For those of us with a dry sense of humour, this adds to the sense of irony surrounding the EU’s receipt of this year’s Nobel Peace Prize. Despite frequent reports of the euro’s demise in recent years, a similar moment of self-reflection and change of heart has so far escaped European politicians. We should perhaps just be thankful that the EU didn’t also receive the prize for economic sciences.
Notwithstanding Greece’s fiscal fiasco and Spain’s banking fudge, the growing divergence between France and Germany is currently the biggest threat to the legacy of European politicians. And if next year sees the US fall off the fiscal cliff and China experience a hard landing, then France is an accident waiting to happen.
Since World War II, the wedge between the two countries driving Europe’s integration has seldom appeared wider. And the adjustment taking place in the eurozone’s ‘periphery’ is acting as the hammer to this wedge. The fact is the demand adjustment in the south of Europe is hurting the French economy far more than its neighbour across the Rhine. Italy and Spain serve as the destination for 16% of French exports against just 10% of Germany’s.
Improving competitiveness is likely to have a similarly uneven impact. As labour costs continue to fall, companies in Spain, Portugal and Italy could increasingly find they are able to undercut their French competitors; German firms, by contrast, should remain more insulated due to lower labour costs and differing areas of product specialisation. In effect, the peripheral adjustment is exerting yet another ‘asymmetric shock’ on the eurozone, but this time it is France and Germany that are growing apart.
It is difficult to escape the sense that the political economies of these two countries are becoming increasingly polarised. Germany’s current account surplus remains stuck at 6% of GDP (thanks in part to stronger trade links with emerging markets), while France’s deficit is now the largest in the eurozone. More significant, the gap between the two countries’ unemployment rates is at its widest since the Elysée Treaty was signed in 1963.

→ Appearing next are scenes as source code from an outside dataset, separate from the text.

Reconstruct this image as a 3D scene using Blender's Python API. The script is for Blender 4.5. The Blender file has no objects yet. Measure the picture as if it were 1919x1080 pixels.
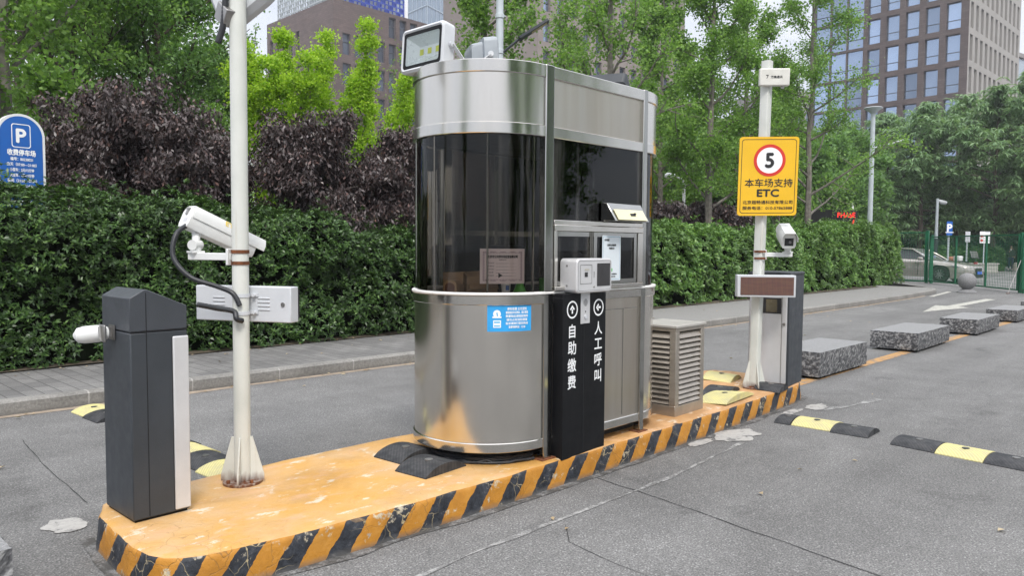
import bpy, bmesh, math, random
import numpy as np
from mathutils import Vector, Matrix, noise as mnoise

# ------------------------------------------------------------------ camera, sky, sun, exposure
sc = bpy.context.scene
C = sc.collection
FPX = 1442.0
cam_d = bpy.data.cameras.new('camera'); cam = bpy.data.objects.new('camera', cam_d); C.objects.link(cam); sc.camera = cam
cam_d.sensor_width = 36.0; cam_d.lens = 36.0 * FPX / 1919.0; cam_d.clip_start = 0.05; cam_d.clip_end = 3000
YAW = math.radians(44.0); PITCH = math.atan(80.0 / FPX); ROLL = math.radians(0.35); EYE = 1.55
_f = Vector((math.cos(YAW) * math.cos(PITCH), math.sin(YAW) * math.cos(PITCH), -math.sin(PITCH)))
_r0 = Vector((math.sin(YAW), -math.cos(YAW), 0)); _d0 = _f.cross(_r0)
_r = _r0 * math.cos(ROLL) - _d0 * math.sin(ROLL); _d = _r0 * math.sin(ROLL) + _d0 * math.cos(ROLL)
cam.matrix_world = Matrix(((_r.x, -_d.x, -_f.x, 0), (_r.y, -_d.y, -_f.y, 0), (_r.z, -_d.z, -_f.z, EYE), (0, 0, 0, 1)))

SUN_EL, SUN_DIR = math.radians(52), Vector((-0.55, -0.75, 0))
w = bpy.data.worlds.new('World'); sc.world = w; w.use_nodes = True
nt = w.node_tree; bg = nt.nodes['Background']
sky = nt.nodes.new('ShaderNodeTexSky'); sky.sky_type = 'NISHITA'; sky.sun_disc = False
sky.sun_elevation = SUN_EL; sky.sun_rotation = math.atan2(SUN_DIR.x, SUN_DIR.y); sky.dust_density = 3.0
tc = nt.nodes.new('ShaderNodeTexCoord'); mp = nt.nodes.new('ShaderNodeMapping'); mp.inputs['Scale'].default_value = (1, 1, 2.5)
nz = nt.nodes.new('ShaderNodeTexNoise'); nz.inputs['Scale'].default_value = 2.2; nz.inputs['Detail'].default_value = 7
cr = nt.nodes.new('ShaderNodeValToRGB'); cr.color_ramp.elements[0].position = .3; cr.color_ramp.elements[1].position = .7
cr.color_ramp.elements[0].color = (.70, .70, .70, 1); cr.color_ramp.elements[1].color = (.97, .97, .97, 1)
mx = nt.nodes.new('ShaderNodeMix'); mx.data_type = 'RGBA'; pass
sz = nt.nodes.new('ShaderNodeSeparateXYZ'); cg = nt.nodes.new('ShaderNodeValToRGB'); L0 = nt.links.new
cg.color_ramp.elements[0].position = .02; cg.color_ramp.elements[0].color = (.47, .49, .53, 1); cg.color_ramp.elements[1].position = .75; cg.color_ramp.elements[1].color = (1.25, 1.27, 1.32, 1)
e_ = cg.color_ramp.elements.new(.35); e_.color = (.66, .68, .73, 1)
c2 = nt.nodes.new('ShaderNodeTexNoise'); c2.inputs['Scale'].default_value = 3.6; c2.inputs['Detail'].default_value = 8; c2.inputs['Roughness'].default_value = .6
cr2 = nt.nodes.new('ShaderNodeValToRGB'); cr2.color_ramp.elements[0].position = .35; cr2.color_ramp.elements[0].color = (.86, .88, .93, 1); cr2.color_ramp.elements[1].position = .65; cr2.color_ramp.elements[1].color = (1.12, 1.1, 1.07, 1)
m10 = nt.nodes.new('ShaderNodeMix'); m10.data_type = 'RGBA'; m10.blend_type = 'MULTIPLY'; m10.inputs['Factor'].default_value = 1
sc10 = nt.nodes.new('ShaderNodeVectorMath'); sc10.operation = 'SCALE'; sc10.inputs['Scale'].default_value = 10.0
L0(tc.outputs['Generated'], sz.inputs[0]); L0(sz.outputs['Z'], cg.inputs[0]); L0(mp.outputs[0], c2.inputs['Vector']); L0(c2.outputs['Fac'], cr2.inputs[0])
L0(cg.outputs[0], m10.inputs['A']); L0(cr2.outputs[0], m10.inputs['B']); L0(m10.outputs['Result'], sc10.inputs[0]); L0(sc10.outputs[0], mx.inputs['B'])
L = nt.links.new
L(tc.outputs['Generated'], mp.inputs['Vector']); L(mp.outputs[0], nz.inputs['Vector']); L(nz.outputs['Fac'], cr.inputs[0])
L(cr.outputs[0], mx.inputs['Factor']); L(sky.outputs[0], mx.inputs['A']); L(mx.outputs['Result'], bg.inputs['Color'])
bg.inputs['Strength'].default_value = 0.10
sun_d = bpy.data.lights.new('sun', 'SUN'); sun_d.energy = 1.5; sun_d.angle = math.radians(14); sun_d.color = (1, .96, .9)
sun = bpy.data.objects.new('sun', sun_d); C.objects.link(sun)
_s = (SUN_DIR.normalized() * math.cos(SUN_EL) + Vector((0, 0, math.sin(SUN_EL))))
sun.rotation_euler = _s.to_track_quat('Z', 'Y').to_euler()
sc.view_settings.view_transform = 'Standard'; sc.view_settings.look = 'None'; sc.view_settings.gamma = 1
sc.view_settings.exposure = 0.78
sc.cycles.max_bounces = 8; sc.cycles.transparent_max_bounces = 12; sc.cycles.use_denoising = True

def at(px, d):          # ground point seen in the column px of the photograph at d metres
    a = YAW - math.atan((px - 959.5) / FPX)
    return Vector((d * math.cos(a), d * math.sin(a), 0))
def zat(px, py, p):     # height of the pixel (px, py) above the ground point p
    dep = p.x * math.cos(YAW) + p.y * math.sin(YAW)
    hor = 460 + .0061 * (px - 959.5)
    return EYE + (hor - py) / FPX * dep * (1.0 + .055 * (py - 540) / FPX)

# ------------------------------------------------------------------ helpers
def tag(o, label=None, cat=None, group=None, kind=None):
    if label: o['label'] = label
    if cat: o['category'] = cat
    if group: o['group'] = group
    if kind: o['kind'] = kind
    return o

def thing(name, label, cat, loc=(0, 0, 0), rz=0.0, group=None):
    o = bpy.data.objects.new(name, None); C.objects.link(o); o.location = loc; o.rotation_euler = (0, 0, rz)
    o.empty_display_size = .1
    return tag(o, label, cat, group)

def copy_tree(o, parent=None):
    c = o.copy(); C.objects.link(c)
    if parent is not None: c.parent = parent
    for ch in [x for x in bpy.data.objects if x.parent == o]: copy_tree(ch, c)
    return c

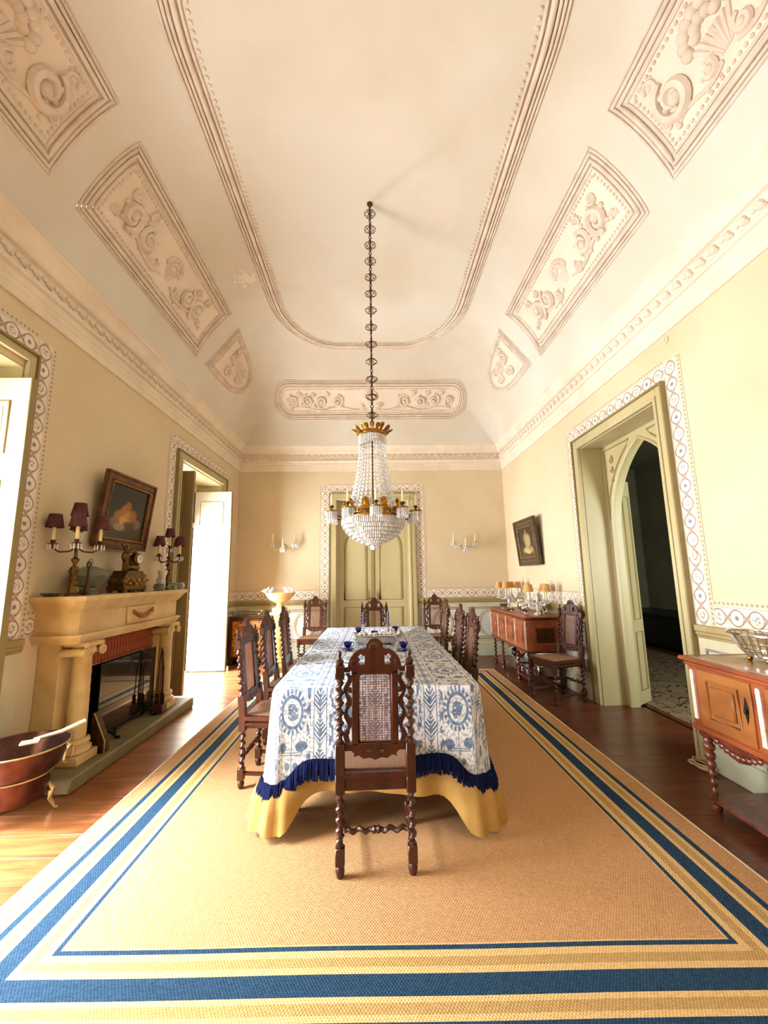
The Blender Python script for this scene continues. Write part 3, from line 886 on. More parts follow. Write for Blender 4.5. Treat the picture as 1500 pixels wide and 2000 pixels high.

Compounding this, France and Germany have always had competing visions for the future of Europe. Germany’s preference is for a confederal structure, with the euro club of countries bound by strict rules that limit their ability to act as truly sovereign states. France’s strong national identity doesn’t sit well with this; it envisages a federal Europe, which emphasises shared institutions and centralised powers.
The demand adjustment in the south of Europe is hurting the French economy far more than its neighbour across the Rhine
Some might argue that growing tensions could ultimately prove positive for European ‘solidarity’. It is often said that the history of EU integration is best understood as a Franco-German compromise – and crises can act as the trigger for forging this compromise.
Yet it is also true that in the past, European integration has always been consistent with both France and Germany pursuing their national interests. The EU’s precursor – the European Coal and Steel Community – was established in the early 1950s to reassure France against the growing Soviet threat and weaken Germany’s monopoly of the raw materials required to build an army; Germany gained from the relaxation of restrictions on its economy. The embryonic European Defence Community, by contrast, was doomed by French politicians’ belief that NATO better served the country’s interests.
It remains unclear how French and German national interests might become realigned. A more overt financial crisis in the eurozone, a deeper French downturn or a ‘hard landing’ in China could all serve as a timely reminder that Europe remains economically and politically more important to Germany than any other region. But while the crisis is far from over, it remains too soon to write the euro’s obituary. European politicians have already stumbled upon the recipe for dynamite. Like Alfred Nobel, it is now down to them to ensure that their legacy is constructive, rather than destructive.